Will Overseas Luxury Acquisitions Slow in 2020

With Chinese companies spending the last decade acquiring international brands and real estate, or plastering their names across sports jerseys, it’s looking more likely than ever that 2020 may mark a turning point for overseas M&A. Recently, perhaps the most visible Chinese international brand-buyer, the Shandong Ruyi Technology Group — owner of brands such as Savile Row mainstay Gieves & Hawkes, the British apparel brand Aquascutum, and the French fashion brand group SCMP — saw its corporate rating downgraded by Moody’s from “Caa1” from “B3,” with its outlook assigned as “negative.”

This move followed an earlier announcement (previously on Jing Daily) from the Chinese credit rating agency Dagong that it had decided to include Shandong Ruyi and its multiple bonds on the credit watch list and list many of the group’s issued bonds as “uncertain.”

Shandong Ruyi’s mounting debt problem is widely believed to be related to its ongoing global shopping spree, which has seen it splash out more than 40 billion yuan over the past ten years as part of its ambition to build “China’s LVMH.” In doing so, the company has shown a willingness to spend lavishly to acquire legacy brands such as Bally, the Swiss fashion house, in an effort to buy its way up the value chain.

As Shandong Ruyi chairman told Chinese media last year of his group’s international brand buying spree, “It’s hard to build a high-end fashion brand in the short-term…The Chinese garment industry is still falling behind Western companies in both innovation and design capacity.

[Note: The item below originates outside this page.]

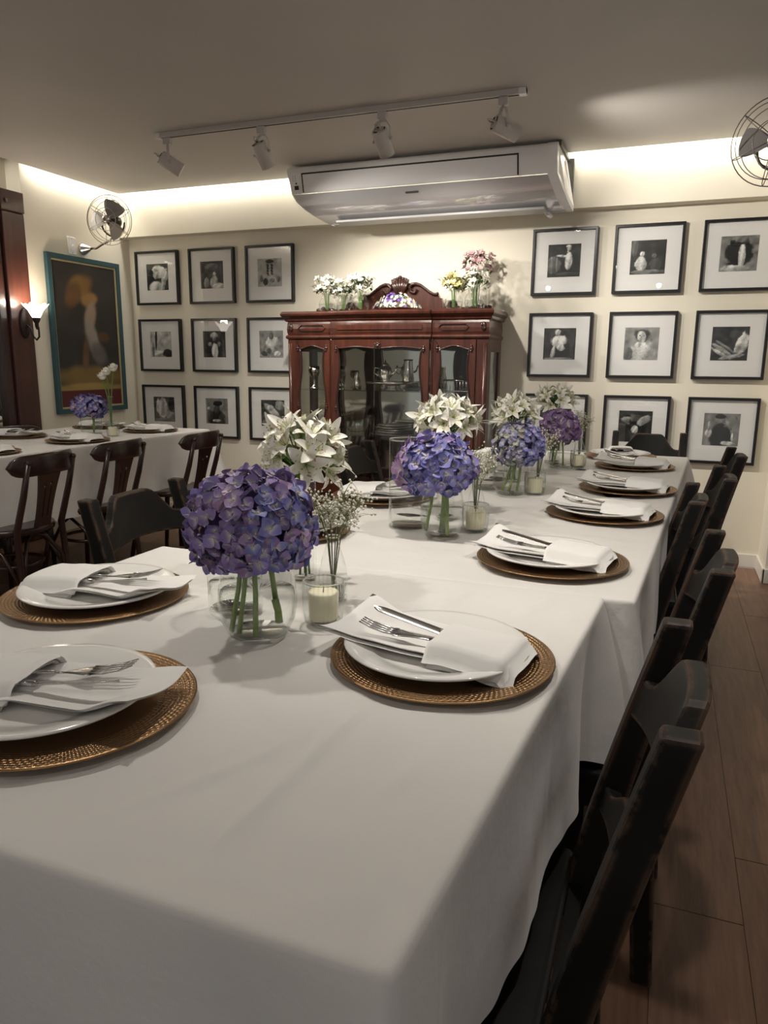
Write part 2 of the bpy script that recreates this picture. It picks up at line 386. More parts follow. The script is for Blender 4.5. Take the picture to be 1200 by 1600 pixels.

Without 30-50 years of development, it’s impossible to achieve such a task.”

If research compiled by Moody’s is any guide, Shandong Ruyi will need to spend the next 12-18 months doing less international M&A shopping and much more time working to address its fast-growing pile of maturing debt when the company is — by all reports — facing a liquidity crunch. According to Moody’s, this autumn Shandong Ruyi had to contend with domestic bonds that added up to 2.2 billion yuan (US$309 million), plus US$345 million in offshore bonds due this month. Beyond that, the company has another 2.5 billion yuan (US$357 million) in domestic bonds maturing in 2020. Not a great position to end the year in.

Shandong Ruyi is also facing a different brand environment than it did in years past, when many brands and groups, often continuing to struggle in the wake of the global economic crisis, in positions of weakness were snapped up at relatively low prices. In recent years, many European countries have taken a harder line regarding Chinese acquisitions of European companies, with France’s Emmanuel Macron in particular warning leaders about being naive in global trade.

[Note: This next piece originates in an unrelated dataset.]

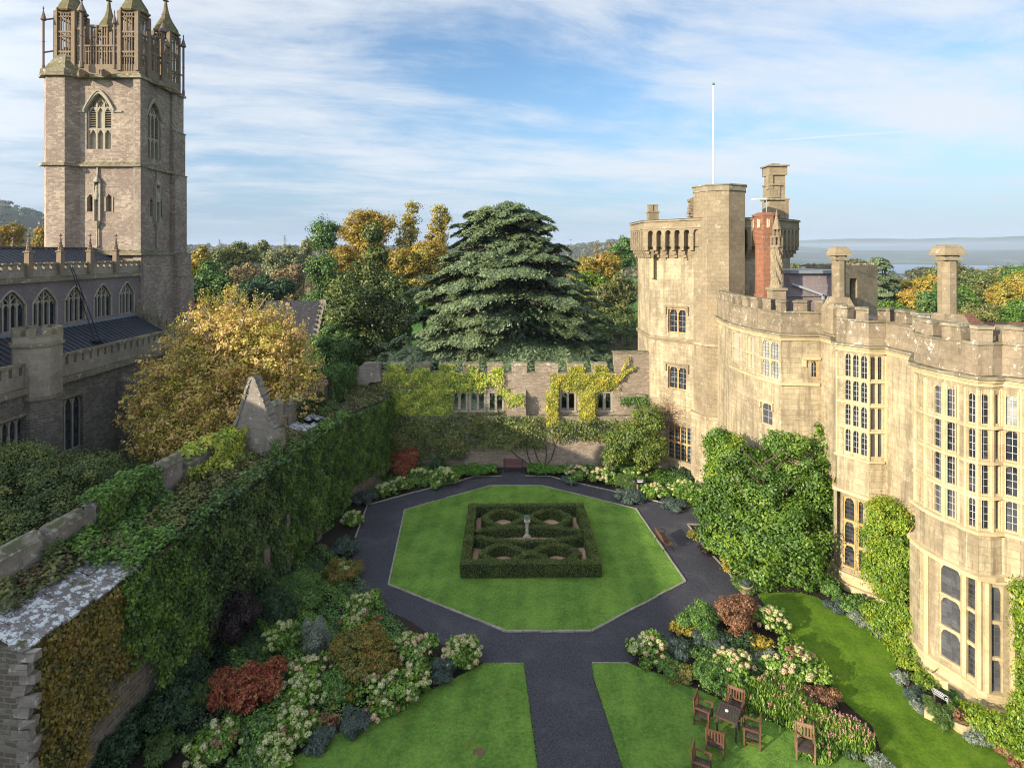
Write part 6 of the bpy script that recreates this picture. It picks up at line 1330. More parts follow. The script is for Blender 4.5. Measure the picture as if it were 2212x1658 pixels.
# trees right of the castle
def rt(nm, lab, px, py, Y, rx, ry, mt, **kw): bt(nm, lab, px, py, Y, rx, ry, mt, group='trees right of the castle', **kw)
cedar('cedar_tree', 'cedar between the two stone chimneys', ((1895 - CX) / F * 120, 120, -3), [(cz(y, 120), r_ * 120 / F) for y, r_ in ((560, 26), (580, 42), (600, 46), (630, 60), (660, 85), (690, 105))], cz(556, 120), 72, n=110, leafn=420, leaf=.6, sp=1.1)
rt('orange_tree', 'bright orange tree low between the chimneys', 2005, 640, 118, 62, 40, 'orange', seed=41)
rt('orange_tree', 'flat orange treetop right of the cedar', 1965, 615, 125, 34, 12, 'yellowleaf', seed=42)
rt('oak_tree', 'leafy tree filling the gap over the rear roofs', 2130, 690, 90, 70, 34, 'mid', seed=54)
rt('oak_tree', 'green treetop at the right edge over the rear roofs', 2215, 680, 85, 50, 34, 'acer', seed=55)
rt('dark_tree', 'dark green tree left of the right-hand chimney', 2030, 660, 105, 48, 50, 'conifer', seed=43)
rt('oak_tree', 'broad oak behind the orange trees', 2045, 600, 230, 55, 34, 'mid', seed=44)
rt('oak_tree', 'wide oak right of the right-hand chimney', 2120, 640, 125, 62, 52, 'mid', seed=45)
rt('oak_tree', 'yellowing oak at the right edge above the battlements', 2195, 635, 120, 60, 55, 'golden', seed=46)
rt('oak_tree', 'round oak below the estuary at the right', 2150, 605, 210, 65, 30, 'mid', seed=47)
rt('oak_tree', 'dark oak at the far right edge', 2230, 600, 190, 60, 34, 'acer', seed=48)
rt('oak_tree', 'green oak by the orange tree behind the right chimney', 2085, 660, 110, 36, 40, 'acer', seed=49)
rt('oak_tree', 'green treetop left of the cedar behind the first chimney', 1862, 660, 130, 24, 34, 'acer', seed=50)
rt('oak_tree', 'low green tree below the cedar by the battlements', 1925, 680, 112, 60, 28, 'acer', seed=51)
rt('oak_tree', 'hilltop clump of trees behind the first chimney', 1840, 575, 420, 40, 16, 'farwood', seed=52)
rt('oak_tree', 'distant rounded clump right of the cedar', 1990, 590, 330, 32, 14, 'farwood', seed=53)
# bare branches left of the tower
# ---- far woods as one mass
def far_woods():
    lf = Leaves(5); rg = lf.rg; n = 0; V = []
    for i in range(9000):
        az = radians(rg.uniform(-48, 48)); r = np.exp(rg.uniform(np.log(240), np.log(2600))); x, y = r * sin(az), r * cos(az)
        dg = np.degrees(az); d_ = hash_noise(np.array([x / 170]), np.array([y / 170]), 4)[0]
        if r < 900 and d_ < .45 - .25 * (dg > 15): continue
        if r > 2300 and dg > 17: continue
        if 2 < dg < 12 and r < 600 and rg.random() < .75: continue
        z = float(terr(np.array([x]), np.array([y]))[0]); s = rg.uniform(4.5, 8.5) * (1 + .15 * (r > 900)); k = int(np.clip(90 - r / 40, 26, 80)); 
        D = unit(rg.normal(size=(k, 3))); D[:, 2] = np.abs(D[:, 2]) ; Pn = np.array([x, y, z + s * .5]) + D * np.array([s, s, s * .85]) * (.75 + .3 * rg.random((k, 1)))
        N = D + rg.normal(size=(k, 3)) * .35; V.append(1); hue = rg.random() * .8
        lf.add(Pn, N, s * .5 + .2, np.clip(hue + .2 * rg.random(k), 0, 1), .85)
    o = lf.build('far_woodland', L['farwood'], None, loc=(0, 0, 0)); tag(o, 'distant woods and hedgerows fading to blue toward the horizon', 'woodland', kind='stuff')
far_woods()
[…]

In 2020, look to a general slowdown in acquisitions of heritage European brands by Chinese companies, with Shandong Ruyi as a bellwether. Shandong Ruyi may have built an impressive portfolio in the last decade but facing stiff competition from the actual LVMH — which is in a stronger cash position to keep buying the likes of Tiffany & Co. — it’s unlikely that China’s debt-plagued version of LVMH will keep its shopping spree up much longer.

The one possible exception to a slowdown in acquisitions next year could come from Shanghai-based Fosun International, which famously purchased Club Med in 2015 and acquired French luxury mainstay Lanvin last year and has — by all accounts — had no problem pouring money into Lanvin in an attempt to lure Chinese shoppers and turn the troubled brand around. But cash-rich Fosun is a likely anomaly, and depending on how Lanvin’s fortunes fare in 2020, even Fosun might cool on the uphill struggle to drag baggage-laden foreign brands back into profitability.